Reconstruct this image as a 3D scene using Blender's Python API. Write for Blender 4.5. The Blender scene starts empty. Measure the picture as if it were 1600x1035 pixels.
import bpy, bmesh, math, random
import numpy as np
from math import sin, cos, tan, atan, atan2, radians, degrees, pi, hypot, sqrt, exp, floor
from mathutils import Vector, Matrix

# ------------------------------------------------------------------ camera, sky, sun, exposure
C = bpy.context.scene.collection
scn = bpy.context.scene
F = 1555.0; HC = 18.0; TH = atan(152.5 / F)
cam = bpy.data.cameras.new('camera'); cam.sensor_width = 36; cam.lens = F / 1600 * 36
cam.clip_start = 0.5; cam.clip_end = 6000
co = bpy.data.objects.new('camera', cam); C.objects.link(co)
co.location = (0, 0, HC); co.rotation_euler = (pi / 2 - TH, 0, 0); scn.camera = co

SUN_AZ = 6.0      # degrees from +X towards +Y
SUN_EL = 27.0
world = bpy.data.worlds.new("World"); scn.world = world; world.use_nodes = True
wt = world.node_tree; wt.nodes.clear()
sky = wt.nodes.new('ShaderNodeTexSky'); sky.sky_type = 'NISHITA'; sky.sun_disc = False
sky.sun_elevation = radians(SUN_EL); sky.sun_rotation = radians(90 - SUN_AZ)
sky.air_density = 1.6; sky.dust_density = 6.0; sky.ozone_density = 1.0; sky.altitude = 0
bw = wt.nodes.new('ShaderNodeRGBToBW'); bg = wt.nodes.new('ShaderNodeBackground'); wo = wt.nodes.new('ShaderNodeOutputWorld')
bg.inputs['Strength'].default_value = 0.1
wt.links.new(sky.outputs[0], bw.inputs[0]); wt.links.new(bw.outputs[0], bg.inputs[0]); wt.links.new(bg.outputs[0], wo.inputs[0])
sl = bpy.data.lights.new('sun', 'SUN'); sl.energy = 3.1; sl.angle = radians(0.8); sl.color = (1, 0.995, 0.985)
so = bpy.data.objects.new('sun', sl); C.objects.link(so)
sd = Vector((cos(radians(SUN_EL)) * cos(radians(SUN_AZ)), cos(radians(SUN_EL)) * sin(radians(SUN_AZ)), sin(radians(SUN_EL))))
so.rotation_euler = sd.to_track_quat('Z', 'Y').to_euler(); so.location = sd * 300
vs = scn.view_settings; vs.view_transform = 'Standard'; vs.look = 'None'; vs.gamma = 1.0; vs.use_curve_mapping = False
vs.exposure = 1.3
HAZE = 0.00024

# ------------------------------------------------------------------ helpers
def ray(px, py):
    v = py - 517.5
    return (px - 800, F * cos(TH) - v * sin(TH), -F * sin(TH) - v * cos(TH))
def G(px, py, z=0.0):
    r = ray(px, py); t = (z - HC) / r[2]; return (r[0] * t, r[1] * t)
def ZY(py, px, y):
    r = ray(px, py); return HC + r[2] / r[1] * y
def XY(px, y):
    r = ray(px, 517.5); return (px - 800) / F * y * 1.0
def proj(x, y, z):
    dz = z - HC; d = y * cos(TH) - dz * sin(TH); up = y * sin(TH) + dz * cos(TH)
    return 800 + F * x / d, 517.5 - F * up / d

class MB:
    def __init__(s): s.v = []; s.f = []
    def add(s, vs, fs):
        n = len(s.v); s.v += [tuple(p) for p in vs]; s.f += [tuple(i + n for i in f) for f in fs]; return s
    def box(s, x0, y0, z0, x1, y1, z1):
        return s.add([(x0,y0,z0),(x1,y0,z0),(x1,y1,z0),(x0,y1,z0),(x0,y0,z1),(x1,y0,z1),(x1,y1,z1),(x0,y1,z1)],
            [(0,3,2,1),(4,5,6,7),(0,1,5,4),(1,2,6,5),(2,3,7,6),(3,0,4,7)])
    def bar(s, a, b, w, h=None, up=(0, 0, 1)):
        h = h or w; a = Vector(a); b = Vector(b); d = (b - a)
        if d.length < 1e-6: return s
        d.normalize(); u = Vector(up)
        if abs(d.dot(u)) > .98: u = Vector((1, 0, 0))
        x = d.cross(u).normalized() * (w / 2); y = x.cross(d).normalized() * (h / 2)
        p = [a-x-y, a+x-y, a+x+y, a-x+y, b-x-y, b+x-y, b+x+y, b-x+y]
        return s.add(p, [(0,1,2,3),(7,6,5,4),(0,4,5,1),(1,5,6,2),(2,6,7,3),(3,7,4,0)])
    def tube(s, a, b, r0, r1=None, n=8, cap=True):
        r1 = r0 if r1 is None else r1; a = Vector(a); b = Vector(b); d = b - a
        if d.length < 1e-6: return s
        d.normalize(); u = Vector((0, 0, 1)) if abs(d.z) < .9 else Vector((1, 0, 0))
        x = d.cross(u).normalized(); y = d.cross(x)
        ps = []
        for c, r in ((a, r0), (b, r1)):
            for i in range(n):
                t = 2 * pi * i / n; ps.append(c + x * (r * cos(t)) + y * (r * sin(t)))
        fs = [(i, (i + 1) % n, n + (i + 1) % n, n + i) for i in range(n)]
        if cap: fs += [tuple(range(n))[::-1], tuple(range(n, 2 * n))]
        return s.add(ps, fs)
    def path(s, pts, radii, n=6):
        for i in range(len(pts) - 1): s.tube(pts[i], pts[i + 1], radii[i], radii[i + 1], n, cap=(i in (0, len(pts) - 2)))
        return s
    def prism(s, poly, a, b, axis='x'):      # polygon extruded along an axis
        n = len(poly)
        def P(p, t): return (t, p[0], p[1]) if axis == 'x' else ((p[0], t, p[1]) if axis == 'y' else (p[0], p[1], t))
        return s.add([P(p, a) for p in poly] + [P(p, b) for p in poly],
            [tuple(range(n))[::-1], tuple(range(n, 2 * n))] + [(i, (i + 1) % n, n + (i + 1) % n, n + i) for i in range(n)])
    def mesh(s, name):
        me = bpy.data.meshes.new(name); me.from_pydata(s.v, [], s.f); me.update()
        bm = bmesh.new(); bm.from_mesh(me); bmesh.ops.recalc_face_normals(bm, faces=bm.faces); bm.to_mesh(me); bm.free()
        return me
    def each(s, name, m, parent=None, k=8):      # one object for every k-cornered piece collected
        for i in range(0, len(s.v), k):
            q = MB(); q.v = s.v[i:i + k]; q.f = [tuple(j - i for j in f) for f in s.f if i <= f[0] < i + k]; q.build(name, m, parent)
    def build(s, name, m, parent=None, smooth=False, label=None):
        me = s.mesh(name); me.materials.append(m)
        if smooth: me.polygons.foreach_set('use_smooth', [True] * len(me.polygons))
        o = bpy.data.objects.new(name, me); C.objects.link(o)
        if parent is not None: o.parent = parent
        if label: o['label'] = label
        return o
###
_TASK OBJECTIVE_:
Go through the material above line by line and copy it exactly.

_THE COMPLETED TASK_:
Reconstruct this image as a 3D scene using Blender's Python API. Write for Blender 4.5. The Blender scene starts empty. Measure the picture as if it were 1600x1035 pixels.
import bpy, bmesh, math, random
import numpy as np
from math import sin, cos, tan, atan, atan2, radians, degrees, pi, hypot, sqrt, exp, floor
from mathutils import Vector, Matrix

# ------------------------------------------------------------------ camera, sky, sun, exposure
C = bpy.context.scene.collection
scn = bpy.context.scene
F = 1555.0; HC = 18.0; TH = atan(152.5 / F)
cam = bpy.data.cameras.new('camera'); cam.sensor_width = 36; cam.lens = F / 1600 * 36
cam.clip_start = 0.5; cam.clip_end = 6000
co = bpy.data.objects.new('camera', cam); C.objects.link(co)
co.location = (0, 0, HC); co.rotation_euler = (pi / 2 - TH, 0, 0); scn.camera = co

SUN_AZ = 6.0      # degrees from +X towards +Y
SUN_EL = 27.0
world = bpy.data.worlds.new("World"); scn.world = world; world.use_nodes = True
wt = world.node_tree; wt.nodes.clear()
sky = wt.nodes.new('ShaderNodeTexSky'); sky.sky_type = 'NISHITA'; sky.sun_disc = False
sky.sun_elevation = radians(SUN_EL); sky.sun_rotation = radians(90 - SUN_AZ)
sky.air_density = 1.6; sky.dust_density = 6.0; sky.ozone_density = 1.0; sky.altitude = 0
bw = wt.nodes.new('ShaderNodeRGBToBW'); bg = wt.nodes.new('ShaderNodeBackground'); wo = wt.nodes.new('ShaderNodeOutputWorld')
bg.inputs['Strength'].default_value = 0.1
wt.links.new(sky.outputs[0], bw.inputs[0]); wt.links.new(bw.outputs[0], bg.inputs[0]); wt.links.new(bg.outputs[0], wo.inputs[0])
sl = bpy.data.lights.new('sun', 'SUN'); sl.energy = 3.1; sl.angle = radians(0.8); sl.color = (1, 0.995, 0.985)
so = bpy.data.objects.new('sun', sl); C.objects.link(so)
sd = Vector((cos(radians(SUN_EL)) * cos(radians(SUN_AZ)), cos(radians(SUN_EL)) * sin(radians(SUN_AZ)), sin(radians(SUN_EL))))
so.rotation_euler = sd.to_track_quat('Z', 'Y').to_euler(); so.location = sd * 300
vs = scn.view_settings; vs.view_transform = 'Standard'; vs.look = 'None'; vs.gamma = 1.0; vs.use_curve_mapping = False
vs.exposure = 1.3
HAZE = 0.00024

# ------------------------------------------------------------------ helpers
def ray(px, py):
    v = py - 517.5
    return (px - 800, F * cos(TH) - v * sin(TH), -F * sin(TH) - v * cos(TH))
def G(px, py, z=0.0):
    r = ray(px, py); t = (z - HC) / r[2]; return (r[0] * t, r[1] * t)
def ZY(py, px, y):
    r = ray(px, py); return HC + r[2] / r[1] * y
def XY(px, y):
    r = ray(px, 517.5); return (px - 800) / F * y * 1.0
def proj(x, y, z):
    dz = z - HC; d = y * cos(TH) - dz * sin(TH); up = y * sin(TH) + dz * cos(TH)
    return 800 + F * x / d, 517.5 - F * up / d

class MB:
    def __init__(s): s.v = []; s.f = []
    def add(s, vs, fs):
        n = len(s.v); s.v += [tuple(p) for p in vs]; s.f += [tuple(i + n for i in f) for f in fs]; return s
    def box(s, x0, y0, z0, x1, y1, z1):
        return s.add([(x0,y0,z0),(x1,y0,z0),(x1,y1,z0),(x0,y1,z0),(x0,y0,z1),(x1,y0,z1),(x1,y1,z1),(x0,y1,z1)],
            [(0,3,2,1),(4,5,6,7),(0,1,5,4),(1,2,6,5),(2,3,7,6),(3,0,4,7)])
    def bar(s, a, b, w, h=None, up=(0, 0, 1)):
        h = h or w; a = Vector(a); b = Vector(b); d = (b - a)
        if d.length < 1e-6: return s
        d.normalize(); u = Vector(up)
        if abs(d.dot(u)) > .98: u = Vector((1, 0, 0))
        x = d.cross(u).normalized() * (w / 2); y = x.cross(d).normalized() * (h / 2)
        p = [a-x-y, a+x-y, a+x+y, a-x+y, b-x-y, b+x-y, b+x+y, b-x+y]
        return s.add(p, [(0,1,2,3),(7,6,5,4),(0,4,5,1),(1,5,6,2),(2,6,7,3),(3,7,4,0)])
    def tube(s, a, b, r0, r1=None, n=8, cap=True):
        r1 = r0 if r1 is None else r1; a = Vector(a); b = Vector(b); d = b - a
        if d.length < 1e-6: return s
        d.normalize(); u = Vector((0, 0, 1)) if abs(d.z) < .9 else Vector((1, 0, 0))
        x = d.cross(u).normalized(); y = d.cross(x)
        ps = []
        for c, r in ((a, r0), (b, r1)):
            for i in range(n):
                t = 2 * pi * i / n; ps.append(c + x * (r * cos(t)) + y * (r * sin(t)))
        fs = [(i, (i + 1) % n, n + (i + 1) % n, n + i) for i in range(n)]
        if cap: fs += [tuple(range(n))[::-1], tuple(range(n, 2 * n))]
        return s.add(ps, fs)
    def path(s, pts, radii, n=6):
        for i in range(len(pts) - 1): s.tube(pts[i], pts[i + 1], radii[i], radii[i + 1], n, cap=(i in (0, len(pts) - 2)))
        return s
    def prism(s, poly, a, b, axis='x'):      # polygon extruded along an axis
        n = len(poly)
        def P(p, t): return (t, p[0], p[1]) if axis == 'x' else ((p[0], t, p[1]) if axis == 'y' else (p[0], p[1], t))
        return s.add([P(p, a) for p in poly] + [P(p, b) for p in poly],
            [tuple(range(n))[::-1], tuple(range(n, 2 * n))] + [(i, (i + 1) % n, n + (i + 1) % n, n + i) for i in range(n)])
    def mesh(s, name):
        me = bpy.data.meshes.new(name); me.from_pydata(s.v, [], s.f); me.update()
        bm = bmesh.new(); bm.from_mesh(me); bmesh.ops.recalc_face_normals(bm, faces=bm.faces); bm.to_mesh(me); bm.free()
        return me
    def each(s, name, m, parent=None, k=8):      # one object for every k-cornered piece collected
        for i in range(0, len(s.v), k):
            q = MB(); q.v = s.v[i:i + k]; q.f = [tuple(j - i for j in f) for f in s.f if i <= f[0] < i + k]; q.build(name, m, parent)
    def build(s, name, m, parent=None, smooth=False, label=None):
        me = s.mesh(name); me.materials.append(m)
        if smooth: me.polygons.foreach_set('use_smooth', [True] * len(me.polygons))
        o = bpy.data.objects.new(name, me); C.objects.link(o)
        if parent is not None: o.parent = parent
        if label: o['label'] = label
        return o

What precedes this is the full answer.